High-Resolution Spectroscopy of Extremely Metal-Poor Stars in the Least Evolved Galaxies: Leo IV

Research paper by Joshua D. Simon, Anna Frebel, Andrew McWilliam, Evan N. Kirby, Ian B. Thompson

Indexed on: 19 Apr '10Published on: 19 Apr '10Published in: arXiv - Astrophysics - Astrophysics of Galaxies


We present high-resolution Magellan/MIKE spectroscopy of the brightest star in the ultra-faint dwarf galaxy Leo IV. We measure an iron abundance of [Fe/H] = -3.2, adding to the rapidly growing sample of extremely metal-poor stars being identified in Milky Way satellite galaxies. The star is enhanced in the alpha elements Mg, Ca, and Ti by ~0.3 dex, very similar to the typical Milky Way halo abundance pattern.
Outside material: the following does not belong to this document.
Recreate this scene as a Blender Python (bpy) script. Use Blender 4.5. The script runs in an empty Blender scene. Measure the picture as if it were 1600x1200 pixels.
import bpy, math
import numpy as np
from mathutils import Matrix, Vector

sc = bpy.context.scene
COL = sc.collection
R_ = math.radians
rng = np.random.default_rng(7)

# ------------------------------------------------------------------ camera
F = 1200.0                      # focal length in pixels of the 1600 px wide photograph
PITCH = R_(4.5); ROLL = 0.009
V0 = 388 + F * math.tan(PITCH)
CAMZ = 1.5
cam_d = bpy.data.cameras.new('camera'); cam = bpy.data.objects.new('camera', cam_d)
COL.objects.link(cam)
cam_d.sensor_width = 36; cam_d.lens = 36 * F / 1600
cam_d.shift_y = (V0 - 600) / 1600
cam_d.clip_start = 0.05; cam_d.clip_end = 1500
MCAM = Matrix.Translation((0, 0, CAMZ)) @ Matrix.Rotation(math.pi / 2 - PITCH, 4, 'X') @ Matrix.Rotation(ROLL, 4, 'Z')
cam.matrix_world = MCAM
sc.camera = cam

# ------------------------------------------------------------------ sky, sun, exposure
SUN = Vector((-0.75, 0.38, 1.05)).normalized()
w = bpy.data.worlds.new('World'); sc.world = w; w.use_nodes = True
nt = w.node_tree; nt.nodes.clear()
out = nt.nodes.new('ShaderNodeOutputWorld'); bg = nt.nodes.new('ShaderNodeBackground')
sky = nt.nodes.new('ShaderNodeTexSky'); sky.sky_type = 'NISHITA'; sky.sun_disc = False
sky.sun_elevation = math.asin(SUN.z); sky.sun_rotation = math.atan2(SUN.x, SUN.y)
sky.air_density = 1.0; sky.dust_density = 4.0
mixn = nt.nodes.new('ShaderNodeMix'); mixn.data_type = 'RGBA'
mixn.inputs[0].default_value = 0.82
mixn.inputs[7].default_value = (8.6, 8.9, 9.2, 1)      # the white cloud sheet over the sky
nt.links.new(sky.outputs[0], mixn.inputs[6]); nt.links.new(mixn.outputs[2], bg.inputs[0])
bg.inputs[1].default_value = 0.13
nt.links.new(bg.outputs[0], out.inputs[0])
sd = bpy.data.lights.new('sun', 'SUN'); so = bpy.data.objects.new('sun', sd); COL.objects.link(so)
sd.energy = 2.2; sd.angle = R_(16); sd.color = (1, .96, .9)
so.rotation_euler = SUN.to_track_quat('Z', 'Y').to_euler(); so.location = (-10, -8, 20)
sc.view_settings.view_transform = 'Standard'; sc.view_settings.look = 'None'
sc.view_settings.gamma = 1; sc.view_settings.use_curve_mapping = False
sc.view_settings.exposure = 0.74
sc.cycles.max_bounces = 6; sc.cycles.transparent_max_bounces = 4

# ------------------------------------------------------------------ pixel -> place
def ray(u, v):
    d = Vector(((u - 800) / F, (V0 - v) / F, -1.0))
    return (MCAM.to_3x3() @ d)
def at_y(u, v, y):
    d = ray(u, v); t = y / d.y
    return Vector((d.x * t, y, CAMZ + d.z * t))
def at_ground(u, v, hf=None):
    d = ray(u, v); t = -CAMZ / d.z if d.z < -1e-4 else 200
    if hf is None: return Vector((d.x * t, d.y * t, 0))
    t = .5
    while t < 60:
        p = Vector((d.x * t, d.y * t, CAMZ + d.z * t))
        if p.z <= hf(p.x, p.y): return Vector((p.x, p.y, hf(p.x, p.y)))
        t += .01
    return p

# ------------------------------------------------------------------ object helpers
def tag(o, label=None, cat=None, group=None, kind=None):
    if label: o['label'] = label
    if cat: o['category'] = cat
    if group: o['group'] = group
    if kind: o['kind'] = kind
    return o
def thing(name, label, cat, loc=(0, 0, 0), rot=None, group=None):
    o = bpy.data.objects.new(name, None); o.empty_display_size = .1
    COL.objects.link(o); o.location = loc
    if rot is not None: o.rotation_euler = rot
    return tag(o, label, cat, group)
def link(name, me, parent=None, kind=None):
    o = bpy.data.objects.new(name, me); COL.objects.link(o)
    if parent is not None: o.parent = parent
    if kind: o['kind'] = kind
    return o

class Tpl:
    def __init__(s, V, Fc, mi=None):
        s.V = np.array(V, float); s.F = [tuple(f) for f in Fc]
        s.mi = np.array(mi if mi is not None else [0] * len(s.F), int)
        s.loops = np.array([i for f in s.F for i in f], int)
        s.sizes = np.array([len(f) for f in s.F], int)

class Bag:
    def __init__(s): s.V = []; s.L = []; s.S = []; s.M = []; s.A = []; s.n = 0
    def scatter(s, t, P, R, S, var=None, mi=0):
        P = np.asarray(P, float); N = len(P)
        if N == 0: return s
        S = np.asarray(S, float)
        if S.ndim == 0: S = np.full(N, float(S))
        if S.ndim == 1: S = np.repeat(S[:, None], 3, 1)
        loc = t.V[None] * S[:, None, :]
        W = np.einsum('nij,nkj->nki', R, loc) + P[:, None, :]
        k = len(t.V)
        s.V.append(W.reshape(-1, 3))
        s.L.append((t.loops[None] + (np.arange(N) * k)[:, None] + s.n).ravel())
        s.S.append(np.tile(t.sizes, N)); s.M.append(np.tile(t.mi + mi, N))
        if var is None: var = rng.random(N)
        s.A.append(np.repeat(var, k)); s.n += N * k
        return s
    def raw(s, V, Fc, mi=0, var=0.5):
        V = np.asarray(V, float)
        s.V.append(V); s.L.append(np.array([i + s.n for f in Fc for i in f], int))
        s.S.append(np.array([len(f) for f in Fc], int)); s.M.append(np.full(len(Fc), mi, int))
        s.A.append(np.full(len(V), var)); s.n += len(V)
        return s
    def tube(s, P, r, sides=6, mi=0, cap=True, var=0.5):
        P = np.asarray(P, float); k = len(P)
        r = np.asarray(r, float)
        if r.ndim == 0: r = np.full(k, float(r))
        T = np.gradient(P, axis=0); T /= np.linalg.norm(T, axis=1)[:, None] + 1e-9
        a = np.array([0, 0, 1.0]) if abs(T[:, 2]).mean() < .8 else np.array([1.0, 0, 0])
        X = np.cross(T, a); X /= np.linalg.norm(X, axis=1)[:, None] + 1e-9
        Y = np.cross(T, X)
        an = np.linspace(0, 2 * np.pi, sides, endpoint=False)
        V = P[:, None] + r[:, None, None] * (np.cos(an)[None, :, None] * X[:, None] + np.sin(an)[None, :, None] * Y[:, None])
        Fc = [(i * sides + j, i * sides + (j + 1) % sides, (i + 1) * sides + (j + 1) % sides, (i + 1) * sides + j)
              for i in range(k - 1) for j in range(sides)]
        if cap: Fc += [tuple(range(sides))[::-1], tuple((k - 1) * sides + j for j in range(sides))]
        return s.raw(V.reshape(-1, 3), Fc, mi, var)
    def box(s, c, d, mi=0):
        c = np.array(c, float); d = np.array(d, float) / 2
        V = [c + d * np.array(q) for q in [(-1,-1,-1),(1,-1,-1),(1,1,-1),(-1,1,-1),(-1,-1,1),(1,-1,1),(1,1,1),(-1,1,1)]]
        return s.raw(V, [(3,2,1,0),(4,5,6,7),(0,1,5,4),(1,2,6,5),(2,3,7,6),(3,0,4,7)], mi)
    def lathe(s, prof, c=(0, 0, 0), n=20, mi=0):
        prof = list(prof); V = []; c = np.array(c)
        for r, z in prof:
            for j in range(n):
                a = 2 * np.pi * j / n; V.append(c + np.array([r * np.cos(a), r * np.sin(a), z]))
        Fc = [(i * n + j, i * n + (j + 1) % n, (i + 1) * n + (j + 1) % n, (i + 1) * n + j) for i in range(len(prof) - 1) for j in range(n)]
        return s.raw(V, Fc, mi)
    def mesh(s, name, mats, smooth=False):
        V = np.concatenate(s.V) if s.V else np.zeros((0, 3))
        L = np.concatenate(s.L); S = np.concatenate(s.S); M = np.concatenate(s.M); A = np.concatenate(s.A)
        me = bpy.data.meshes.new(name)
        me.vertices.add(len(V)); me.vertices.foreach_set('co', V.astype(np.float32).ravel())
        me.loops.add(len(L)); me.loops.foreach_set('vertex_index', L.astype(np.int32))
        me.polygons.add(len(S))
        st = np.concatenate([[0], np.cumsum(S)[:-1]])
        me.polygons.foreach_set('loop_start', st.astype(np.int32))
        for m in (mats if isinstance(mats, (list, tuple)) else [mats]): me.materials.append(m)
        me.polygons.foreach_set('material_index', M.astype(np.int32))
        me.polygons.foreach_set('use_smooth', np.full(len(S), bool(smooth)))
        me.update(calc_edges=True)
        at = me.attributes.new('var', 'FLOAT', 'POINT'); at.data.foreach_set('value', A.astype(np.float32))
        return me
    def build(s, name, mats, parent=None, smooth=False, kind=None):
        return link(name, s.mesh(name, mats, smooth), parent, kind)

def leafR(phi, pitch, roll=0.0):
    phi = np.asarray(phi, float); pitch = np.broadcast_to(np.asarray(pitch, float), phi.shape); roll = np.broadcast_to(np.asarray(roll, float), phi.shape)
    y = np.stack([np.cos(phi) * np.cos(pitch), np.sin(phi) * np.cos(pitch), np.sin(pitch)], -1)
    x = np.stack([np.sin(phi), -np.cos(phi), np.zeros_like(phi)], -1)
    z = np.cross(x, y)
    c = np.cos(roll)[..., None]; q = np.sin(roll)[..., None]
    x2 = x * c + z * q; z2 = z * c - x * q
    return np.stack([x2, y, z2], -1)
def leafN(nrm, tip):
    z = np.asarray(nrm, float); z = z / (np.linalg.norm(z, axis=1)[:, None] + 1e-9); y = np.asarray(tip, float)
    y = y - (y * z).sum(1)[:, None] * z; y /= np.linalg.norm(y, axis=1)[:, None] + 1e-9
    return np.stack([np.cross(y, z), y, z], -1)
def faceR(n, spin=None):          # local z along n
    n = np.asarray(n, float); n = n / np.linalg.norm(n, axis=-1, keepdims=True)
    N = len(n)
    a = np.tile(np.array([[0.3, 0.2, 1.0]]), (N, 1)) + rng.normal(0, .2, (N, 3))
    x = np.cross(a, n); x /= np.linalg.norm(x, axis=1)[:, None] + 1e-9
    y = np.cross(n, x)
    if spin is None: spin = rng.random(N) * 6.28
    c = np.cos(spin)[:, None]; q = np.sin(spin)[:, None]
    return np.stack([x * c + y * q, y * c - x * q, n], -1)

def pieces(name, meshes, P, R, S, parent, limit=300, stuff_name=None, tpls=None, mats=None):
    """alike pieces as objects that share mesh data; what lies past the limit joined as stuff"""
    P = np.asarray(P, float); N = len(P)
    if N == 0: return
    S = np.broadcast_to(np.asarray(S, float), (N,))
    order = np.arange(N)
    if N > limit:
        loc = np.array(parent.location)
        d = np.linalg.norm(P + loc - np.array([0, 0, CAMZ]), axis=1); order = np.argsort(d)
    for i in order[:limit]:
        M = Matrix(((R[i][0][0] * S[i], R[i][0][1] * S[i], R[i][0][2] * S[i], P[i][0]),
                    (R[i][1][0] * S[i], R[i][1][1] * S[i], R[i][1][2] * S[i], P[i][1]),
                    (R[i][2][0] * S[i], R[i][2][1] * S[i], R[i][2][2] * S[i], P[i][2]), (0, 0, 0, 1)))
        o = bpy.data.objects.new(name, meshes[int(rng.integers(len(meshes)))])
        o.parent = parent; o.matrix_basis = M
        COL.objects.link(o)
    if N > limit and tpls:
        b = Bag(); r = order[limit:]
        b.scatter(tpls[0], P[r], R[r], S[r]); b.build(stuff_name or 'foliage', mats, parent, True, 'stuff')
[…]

All of the light and iron-peak elements follow the trends established by extremely metal-poor halo stars, but the neutron-capture elements Ba and Sr are significantly underabundant. These results are quite similar to those found for stars in the ultra-faint dwarfs Ursa Major II, Coma Berenices, Bootes I, and Hercules, suggesting that the chemical evolution of the lowest luminosity galaxies may be universal. The abundance pattern we observe is consistent with predictions for nucleosynthesis from a Population III supernova explosion. The extremely low metallicity of this star also supports the idea that a significant fraction (>10%) of the stars in the faintest dwarfs have metallicities below [Fe/H] = -3.0.